Within thirty seconds of Stillwater, we find Matt Damon not only digging through tornado debris, but ordering a foot-long coney from Sonic. I guess you could say that makes this the most Oklahoma movie ever made. Sorry, August: Osage County!
Damon is Bill Baker, a laid-off oilfield worker that is typically clad in a short-sleeve western shirt, camouflage hat and wraparound shades. As he drives his truck from Stillwater to Will Rogers Airport—it all looks real to me—we soon learn that his daughter is in a French prison for a crime she, apparently, didn’t commit.
As he travels to France—Marseille, to be accurate—sadly, there is very little fish-out-of-water comedy as he tries to prove her innocence, using purely Oklahoma tactics like not listening to people, walking away angry and blasting country music. Of course, no one wants to help him except for French actress Virginie (French actress Camille Cottin) and her precocious daughter Maya (little French actress Lilou Siauvaud).
Now to be honest, this is the part of the film that works best for me, as Bill spends time with them and, with his Oklahoma good ol’ boy charm and humor—which is, of course, none—becomes a well-meaning member of the family.

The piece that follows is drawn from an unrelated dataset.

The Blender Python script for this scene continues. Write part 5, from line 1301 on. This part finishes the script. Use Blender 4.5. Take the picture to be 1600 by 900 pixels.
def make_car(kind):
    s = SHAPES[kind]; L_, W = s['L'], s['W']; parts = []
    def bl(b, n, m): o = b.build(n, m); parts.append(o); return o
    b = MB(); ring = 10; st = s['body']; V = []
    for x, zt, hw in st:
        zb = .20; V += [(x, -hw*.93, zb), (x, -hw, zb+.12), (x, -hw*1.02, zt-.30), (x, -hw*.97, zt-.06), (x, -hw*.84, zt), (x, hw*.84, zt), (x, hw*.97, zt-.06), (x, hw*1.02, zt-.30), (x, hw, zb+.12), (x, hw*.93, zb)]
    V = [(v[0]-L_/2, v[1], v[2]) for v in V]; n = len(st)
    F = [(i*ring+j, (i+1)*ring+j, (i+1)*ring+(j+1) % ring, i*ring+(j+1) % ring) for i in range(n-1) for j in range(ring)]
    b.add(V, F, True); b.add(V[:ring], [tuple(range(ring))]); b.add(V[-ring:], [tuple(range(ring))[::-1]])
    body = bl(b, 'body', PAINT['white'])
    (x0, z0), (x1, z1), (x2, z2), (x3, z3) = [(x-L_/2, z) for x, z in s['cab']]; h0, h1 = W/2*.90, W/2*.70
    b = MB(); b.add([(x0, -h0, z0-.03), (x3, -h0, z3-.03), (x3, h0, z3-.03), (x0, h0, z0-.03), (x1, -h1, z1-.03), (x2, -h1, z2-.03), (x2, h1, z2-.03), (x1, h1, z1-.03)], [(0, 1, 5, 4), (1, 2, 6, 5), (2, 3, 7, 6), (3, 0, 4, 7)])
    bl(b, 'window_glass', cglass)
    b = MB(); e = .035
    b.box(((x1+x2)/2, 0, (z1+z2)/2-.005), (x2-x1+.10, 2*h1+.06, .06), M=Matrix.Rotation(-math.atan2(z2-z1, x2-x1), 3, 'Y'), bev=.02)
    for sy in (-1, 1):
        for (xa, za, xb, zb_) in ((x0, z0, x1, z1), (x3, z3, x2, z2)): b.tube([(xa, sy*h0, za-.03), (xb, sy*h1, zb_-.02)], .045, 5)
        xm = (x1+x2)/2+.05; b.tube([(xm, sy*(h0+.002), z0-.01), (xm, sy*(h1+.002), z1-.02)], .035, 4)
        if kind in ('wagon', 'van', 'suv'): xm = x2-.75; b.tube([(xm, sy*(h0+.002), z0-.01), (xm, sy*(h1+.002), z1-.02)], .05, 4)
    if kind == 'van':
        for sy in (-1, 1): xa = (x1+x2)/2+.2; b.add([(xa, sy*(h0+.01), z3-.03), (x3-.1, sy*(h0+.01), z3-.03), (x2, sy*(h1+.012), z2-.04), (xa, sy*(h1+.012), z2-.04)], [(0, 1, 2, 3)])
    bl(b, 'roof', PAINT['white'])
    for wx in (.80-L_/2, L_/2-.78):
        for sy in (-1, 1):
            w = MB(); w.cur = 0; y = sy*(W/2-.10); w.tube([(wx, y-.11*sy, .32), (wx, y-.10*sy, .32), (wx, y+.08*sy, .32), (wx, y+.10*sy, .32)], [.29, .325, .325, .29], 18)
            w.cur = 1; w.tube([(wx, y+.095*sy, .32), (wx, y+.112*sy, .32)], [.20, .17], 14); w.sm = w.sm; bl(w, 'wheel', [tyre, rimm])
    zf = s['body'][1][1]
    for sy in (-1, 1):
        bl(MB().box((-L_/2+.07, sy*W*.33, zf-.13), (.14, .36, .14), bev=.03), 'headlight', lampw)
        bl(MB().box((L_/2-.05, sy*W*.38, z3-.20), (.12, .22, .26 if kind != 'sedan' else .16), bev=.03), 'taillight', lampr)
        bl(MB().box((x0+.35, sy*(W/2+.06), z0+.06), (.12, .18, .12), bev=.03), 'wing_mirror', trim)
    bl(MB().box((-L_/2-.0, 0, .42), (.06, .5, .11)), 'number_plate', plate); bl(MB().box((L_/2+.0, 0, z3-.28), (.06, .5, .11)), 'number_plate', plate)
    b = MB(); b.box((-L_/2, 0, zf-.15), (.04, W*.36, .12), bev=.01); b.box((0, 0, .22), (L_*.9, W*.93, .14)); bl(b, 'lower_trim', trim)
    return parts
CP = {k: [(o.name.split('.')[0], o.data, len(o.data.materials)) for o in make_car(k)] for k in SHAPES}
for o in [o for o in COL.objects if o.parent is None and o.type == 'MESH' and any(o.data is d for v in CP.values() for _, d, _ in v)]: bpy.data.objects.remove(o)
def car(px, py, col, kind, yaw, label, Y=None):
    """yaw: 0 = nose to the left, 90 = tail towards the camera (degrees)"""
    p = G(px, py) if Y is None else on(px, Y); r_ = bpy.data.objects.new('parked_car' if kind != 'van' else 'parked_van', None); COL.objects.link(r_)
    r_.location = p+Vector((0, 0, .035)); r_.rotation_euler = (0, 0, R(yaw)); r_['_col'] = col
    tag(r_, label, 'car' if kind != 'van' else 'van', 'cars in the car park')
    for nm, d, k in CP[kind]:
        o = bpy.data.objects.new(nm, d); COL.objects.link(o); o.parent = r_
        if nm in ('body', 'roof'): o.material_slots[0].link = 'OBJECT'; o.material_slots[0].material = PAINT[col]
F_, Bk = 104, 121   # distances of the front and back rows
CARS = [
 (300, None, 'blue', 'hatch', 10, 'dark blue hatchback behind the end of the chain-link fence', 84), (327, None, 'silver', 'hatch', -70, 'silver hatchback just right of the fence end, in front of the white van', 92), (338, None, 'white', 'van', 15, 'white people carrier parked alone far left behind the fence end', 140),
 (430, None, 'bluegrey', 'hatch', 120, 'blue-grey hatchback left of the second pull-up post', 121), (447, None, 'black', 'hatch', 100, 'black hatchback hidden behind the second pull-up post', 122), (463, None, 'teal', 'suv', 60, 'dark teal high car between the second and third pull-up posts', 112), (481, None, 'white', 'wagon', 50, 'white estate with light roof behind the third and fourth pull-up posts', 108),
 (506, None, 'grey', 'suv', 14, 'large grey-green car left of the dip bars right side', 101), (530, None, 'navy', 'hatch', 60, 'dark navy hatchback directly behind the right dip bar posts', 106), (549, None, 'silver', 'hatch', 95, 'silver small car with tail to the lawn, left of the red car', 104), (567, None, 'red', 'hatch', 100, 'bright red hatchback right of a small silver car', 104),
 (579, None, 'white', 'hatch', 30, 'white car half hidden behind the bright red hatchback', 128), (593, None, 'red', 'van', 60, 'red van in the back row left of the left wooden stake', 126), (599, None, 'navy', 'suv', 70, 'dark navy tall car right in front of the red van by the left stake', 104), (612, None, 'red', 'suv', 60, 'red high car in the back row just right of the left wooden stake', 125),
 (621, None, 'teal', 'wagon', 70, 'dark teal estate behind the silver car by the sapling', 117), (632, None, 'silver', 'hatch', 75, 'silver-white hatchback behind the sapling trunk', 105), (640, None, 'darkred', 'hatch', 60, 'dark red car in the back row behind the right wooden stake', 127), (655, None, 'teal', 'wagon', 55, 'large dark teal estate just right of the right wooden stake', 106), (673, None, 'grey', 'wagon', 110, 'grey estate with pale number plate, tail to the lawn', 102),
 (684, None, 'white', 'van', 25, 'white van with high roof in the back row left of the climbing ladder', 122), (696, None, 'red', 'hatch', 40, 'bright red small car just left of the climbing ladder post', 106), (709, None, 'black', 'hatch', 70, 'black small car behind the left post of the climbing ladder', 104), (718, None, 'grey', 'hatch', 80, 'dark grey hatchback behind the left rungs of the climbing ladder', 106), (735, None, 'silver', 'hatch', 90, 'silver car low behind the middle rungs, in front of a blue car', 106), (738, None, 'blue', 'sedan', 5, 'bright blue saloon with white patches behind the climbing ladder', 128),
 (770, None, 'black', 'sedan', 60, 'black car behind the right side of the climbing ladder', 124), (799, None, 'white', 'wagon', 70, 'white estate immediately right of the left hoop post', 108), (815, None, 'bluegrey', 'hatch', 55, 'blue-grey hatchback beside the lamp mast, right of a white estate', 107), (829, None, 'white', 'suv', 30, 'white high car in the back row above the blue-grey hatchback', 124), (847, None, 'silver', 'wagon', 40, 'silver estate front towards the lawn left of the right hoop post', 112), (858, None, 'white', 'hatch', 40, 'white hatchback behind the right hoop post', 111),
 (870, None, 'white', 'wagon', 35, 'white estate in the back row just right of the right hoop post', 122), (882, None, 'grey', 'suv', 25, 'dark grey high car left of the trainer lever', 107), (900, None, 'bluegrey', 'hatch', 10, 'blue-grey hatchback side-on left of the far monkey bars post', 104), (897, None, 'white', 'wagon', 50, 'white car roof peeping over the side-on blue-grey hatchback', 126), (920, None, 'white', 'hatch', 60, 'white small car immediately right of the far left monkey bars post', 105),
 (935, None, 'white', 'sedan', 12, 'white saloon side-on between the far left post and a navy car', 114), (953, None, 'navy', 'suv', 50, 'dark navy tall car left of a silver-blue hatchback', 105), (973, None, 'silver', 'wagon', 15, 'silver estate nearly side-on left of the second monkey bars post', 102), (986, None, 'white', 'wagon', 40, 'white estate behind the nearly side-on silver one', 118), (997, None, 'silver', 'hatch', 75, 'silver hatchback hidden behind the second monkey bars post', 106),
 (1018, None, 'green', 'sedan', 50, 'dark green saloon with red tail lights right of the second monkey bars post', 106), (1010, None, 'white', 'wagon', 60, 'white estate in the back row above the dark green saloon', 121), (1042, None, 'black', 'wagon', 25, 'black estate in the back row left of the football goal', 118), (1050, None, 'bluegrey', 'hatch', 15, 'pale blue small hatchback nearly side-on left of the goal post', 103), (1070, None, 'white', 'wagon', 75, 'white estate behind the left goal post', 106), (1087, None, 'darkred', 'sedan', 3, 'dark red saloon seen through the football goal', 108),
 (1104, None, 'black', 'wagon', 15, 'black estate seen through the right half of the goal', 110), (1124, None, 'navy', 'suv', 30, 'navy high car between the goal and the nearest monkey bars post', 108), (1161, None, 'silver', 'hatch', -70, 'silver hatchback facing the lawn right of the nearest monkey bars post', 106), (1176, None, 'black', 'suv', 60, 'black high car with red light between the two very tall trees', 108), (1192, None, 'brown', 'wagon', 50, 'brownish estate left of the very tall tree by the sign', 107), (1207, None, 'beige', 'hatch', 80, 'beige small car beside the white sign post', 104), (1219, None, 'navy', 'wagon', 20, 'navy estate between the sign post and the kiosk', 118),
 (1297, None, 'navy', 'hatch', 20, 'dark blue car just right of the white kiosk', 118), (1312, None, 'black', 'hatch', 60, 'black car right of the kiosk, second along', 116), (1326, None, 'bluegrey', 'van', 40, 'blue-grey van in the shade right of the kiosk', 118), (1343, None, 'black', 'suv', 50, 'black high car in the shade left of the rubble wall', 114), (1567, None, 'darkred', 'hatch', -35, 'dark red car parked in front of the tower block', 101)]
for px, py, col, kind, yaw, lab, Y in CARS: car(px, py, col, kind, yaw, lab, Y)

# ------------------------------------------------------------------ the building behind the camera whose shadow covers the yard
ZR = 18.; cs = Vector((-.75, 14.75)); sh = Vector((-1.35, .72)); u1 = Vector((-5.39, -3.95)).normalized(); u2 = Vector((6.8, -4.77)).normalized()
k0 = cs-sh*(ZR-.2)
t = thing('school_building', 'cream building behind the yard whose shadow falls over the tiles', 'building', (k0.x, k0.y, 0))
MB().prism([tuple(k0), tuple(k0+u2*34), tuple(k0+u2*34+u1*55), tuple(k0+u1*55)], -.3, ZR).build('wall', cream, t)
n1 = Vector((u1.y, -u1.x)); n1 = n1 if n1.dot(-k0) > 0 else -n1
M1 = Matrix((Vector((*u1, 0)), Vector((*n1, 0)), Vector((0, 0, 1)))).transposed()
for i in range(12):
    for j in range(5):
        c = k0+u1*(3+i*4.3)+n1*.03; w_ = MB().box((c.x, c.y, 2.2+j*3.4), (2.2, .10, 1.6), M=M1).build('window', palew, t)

Just as you start falling into and for this dynamic, the movie falls apart in the third act when it becomes something that resembles Saw-lite.
Look for cameos from the Subway sandwich chain, the OSU marching band, and someone playing the state governor because even they are ashamed of Stitt. Makes sense to me!
Directed by Tom McCarthy (Spotlight), Stillwater deftlu rotates between French mystery and MAGA pornography, and actually does both of them quite well. It manages to mostly entertain—probably better if you’re from France or Oklahoma—even though it takes one of the most unattractive cities in the state as its filmic namesake.
This was proven as I was leaving the theater and I heard a couple of old men joking that if they had used Norman—OU, mainly—instead, he would have busted in there with a pair of machine guns and brought his daughter home, proving that the scattered message of the movie wasn’t lost so much as it was thrown away in that dump out on Highway 9.
Sigh…I really wish I was in France, chowing down on a Sonic coney.